The logical result of an illogical policy

[I plan to come back when I have more time and fill in some detail, but for now I think the short version does have a certain pithy quality.]

Due to a largely recent (think 21st Century) cover-your-ass definition of balance, the ethical concerns about then Secretary Clinton meeting with a Nobel Peace Prize winner merits more coverage than Donald Trump being in bed with not one, but two of the five families of the New York Mafia.


Nancy LeTourneau
But here is where the AP blew their story. In an attempt to provide an example of how this becomes an “optics” problem for Hillary Clinton, they focused much of the article on the fact that she met several times with Muhammad Yunus, a Clinton Foundation donor. In case you don’t recognize that name, he is an economist from Bangladesh who pioneered the concepts of microcredit and microfinance as a way to fight poverty, and founded Grameen Bank. For those efforts, Yunus won the Nobel Peace Prize in 2006, the United States Presidential Medal of Freedom in 2009 and the Congressional Gold Medal in 2010.

The connection the AP tries to make is that SoS Clinton met with Yunus because he was a Clinton Foundation donor. What they didn’t mention is that their relationship goes back over 30 years to the time Hillary (as first lady of Arkansas) heard about his work and brought him to her state to explore the possibility of implementing microfinance programs to assist the poor.

During the time that Clinton was Secretary of State, the government of Bangladesh was trying to discredit Yunus and remove him from leadership at Grameen Bank due to the fact that he was seen as a political threat.

Matt Yglesias:

According to their reporting, Clinton spent a remarkably large share of her time as America’s chief diplomat talking to people who had donated money to the Clinton Foundation. She went out of her way to help these Clinton Foundation donors, and her decision to do so raises important concerns about the ethics of her conduct as secretary and potentially as president. It’s a striking piece of reporting that made immediate waves in my social media feed, as political journalists of all stripes retweeted the story’s headline conclusions.

Except it turns out not to be true. The nut fact that the AP uses to lead its coverage is wrong, and Braun and Sullivan’s reporting reveals absolutely no unethical conduct. In fact, they found so little unethical conduct that an enormous amount of space is taken up by a detailed recounting of the time Clinton tried to help a former Nobel Peace Prize winner who’s also the recipient of a Congressional Gold Medal and a Presidential Medal of Freedom.

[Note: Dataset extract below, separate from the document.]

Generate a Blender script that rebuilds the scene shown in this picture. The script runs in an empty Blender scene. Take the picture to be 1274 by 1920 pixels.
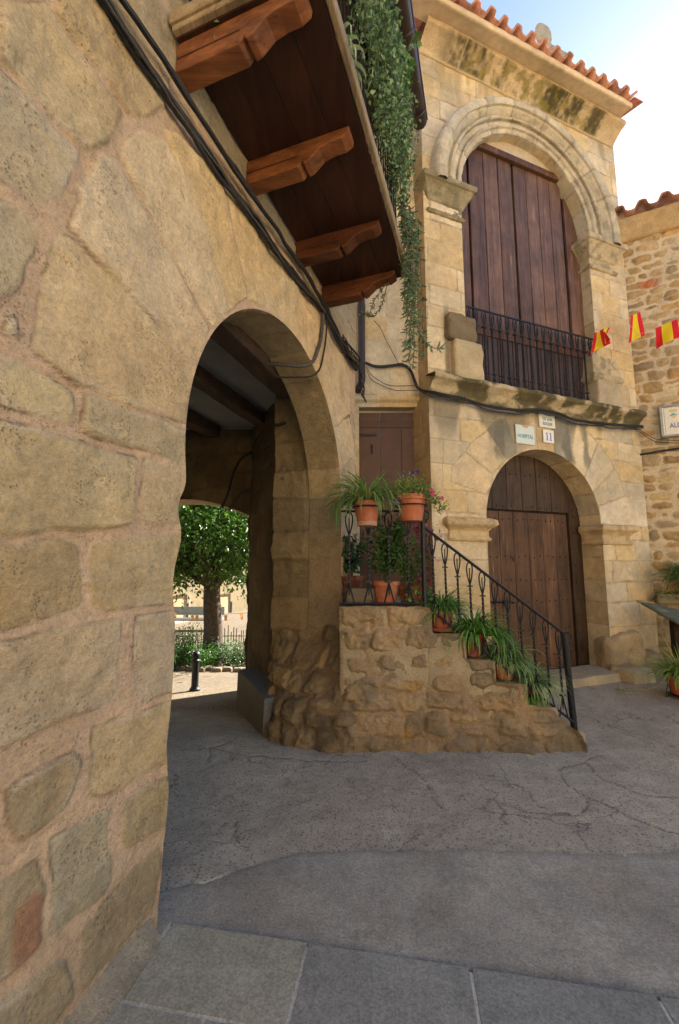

Here’s the bottom line: Serving as secretary of state while your husband raises millions of dollars for a charitable foundation that is also a vehicle for your family’s political ambitions really does create a lot of space for potential conflicts of interest. Journalists have, rightly, scrutinized the situation closely. And however many times they take a run at it, they don’t come up with anything more scandalous than the revelation that maybe billionaire philanthropists have an easier time getting the State Department to look into their visa problems than an ordinary person would.


And Scott Lemieux:

There is a liberal critique of the Clinton Foundation, which as recently as last month I found fairly credible, that even if they weren’t doing anything wrong, it created the unnecessary potential appearance of corruption. The view of the Clintons is apparently that literally anything they do will be treated as scandalous so if they think the Clinton Foundation is a net positive it’s worth doing. I suppose both can be true, but the ridiculous reporting this week makes me think that the latter position is more accurate.